Computational spectral imaging reconstruction via a spatial-spectral cross-attention-driven network.

Compared with traditional hyperspectral imaging, computational spectral imaging (CSI) has the advantage of snapshot imaging with high spatial and temporal resolution, which has attracted considerable attention. The core challenge of CSI is to achieve computational imaging reconstruction from a single 2D measurement image to the corresponding 3D spatial-hyperspectral image (HSI). Existing reconstruction methods still face problems in exploring spatial-spectral cross correlation, leading to significant spatial-spectral distortion. Furthermore, due to neglect of multi-scale feature reconstruction, their reconstruction quality still needs to be improved. In this paper, to solve the above problems, we propose a spatial-spectral cross-attention-driven network (SSCA-DN). In SSCA, a proposed multi-scale feature aggregation (MFA) module and a spectral-wise transformer (SpeT) are used for multi-scale spatial feature reconstruction and long-range spectral feature reconstruction, respectively. Using spatial attention and spectral attention to interactively guide the reconstruction of the target HSI in spectral and spatial dimensions, the proposed SSCA models spatial-spectral cross correlation with considering multi-scale features.
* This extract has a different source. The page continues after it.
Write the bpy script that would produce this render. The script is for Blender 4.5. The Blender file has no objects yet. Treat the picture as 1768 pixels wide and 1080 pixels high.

Using the SSCA as a basic module, a novel SSCA-DN network is constructed, in which a proposed supervised preliminary reconstruction subnetwork (SPRNet) learns the generalized prior, and a proposed unsupervised multi-scale feature fusion and refinement subnetwork (UMFFRNet) learns the specific prior. The SSCA module ensures that the learned generalized and specific priors can capture the spatial-spectral cross correlation while considering multi-scale features. In addition, in UMFFRNet, driven by MFA and SSCA, a novel multi-scale fusion and refinement mechanism for multi-level adjacent features is proposed to effectively model the correlation between adjacent level features and the multi-scale spatial-spectral cross correlation, which further improves the reconstruction accuracy. Extensive experiments show that our method achieves state-of-the-art performance on both simulated and real datasets.